Os voy a contar otra leyenda. Me la dijo, una noche de franca borrachera en la zona alta de Ponferrada, un espíritu, (a un servidor siempre se le han aparecido fantasmas), que había vivido en la ciudad cuando ocurrió el suceso. El espíritu, al que se le notaban unas ganas locas de arrimarse a alguien que le pagase uno o dos vasos de vino, casi a las cuatro de la mañana, se puso hablador. «Mire vuestra merced, lo que le voy a contar es un secreto, por lo que le pido que jamás lo comente con nadie. Me juego el descanso eterno y no es para tomárselo a broma». Le prometí que así lo haría. La verdad es que uno no estaba para prometer gran cosa, pero bueno, no me costaba nada hacerle feliz. Ahora, muchos años después, voy romper mi promesa. En estos tiempos apocalípticos da todo un poco igual. Os ruego, eso sí, que cuándo esto pase no vayáis al castillo de Ponferrada a escarbar: no os servirá de nada. Al cuento.

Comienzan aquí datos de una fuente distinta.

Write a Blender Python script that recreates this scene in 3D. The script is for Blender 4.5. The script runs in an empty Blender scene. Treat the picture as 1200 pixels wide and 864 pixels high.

«Allá por el año de 1307, sucedieron muchas cosas. Una muy importante fue que el Rey de Francia, Felipe ‘el hermoso’, necesitando dinero para sostener el reino, disolvió la orden de los Templarios, quemando en la hoguera a muchos de sus dirigentes. Los Templarios tenían mucho poder y mucha riqueza. Cuando fueron disueltos, esta nunca apareció. Se le ha buscado con el mismo ahínco que, por ejemplo, al Santo Grial, pero nunca se le ha encontrado. Como si se lo hubiera tragado la tierra. Pues, amigo, una noche, estando yo de vigilancia en la torre norte, apareció un enjambre de caballeros montados a caballo y con diez o quince carros. Estuvieron descargándolos mucho tiempo, se veía rápido que lo que llevaban pesaba mucho. Nos llamaron a los vigilantes para que los ayudáramos y nos hicieron jurar por la Cruz que nada de los que viéramos podía ser contado jamás, bajo pena de muerte. Como pudimos, bajamos a la bodega del castillo todas las cajas. Una vez allí, el que mandaba abrió una puerta secreta que conducía aún más abajo. El pasillo se internaba en las entrañas de la tierra. Después de mucho andar, cargados con las cajas que parecían de hierro, llegamos a una sala dónde dejamos todo. El que mandaba, entonces, nos ordenó que volviésemos por dónde habíamos venido. Él, en compañía de otros dos caballeros, se quedaría. Así lo hicimos. Nunca más se supo de ellos ni de las cajas. Os lo cuento porque, la verdad, es que estoy algo borracho». Cuando acabó de contarme la historia, desapareció como por arte de magia..., y me apenó bastante. Uno, egoísta a fin y al cabo, quería saber más para poder encontrar el dichoso tesoro, como si fuera un Nicolás Cage cualquiera.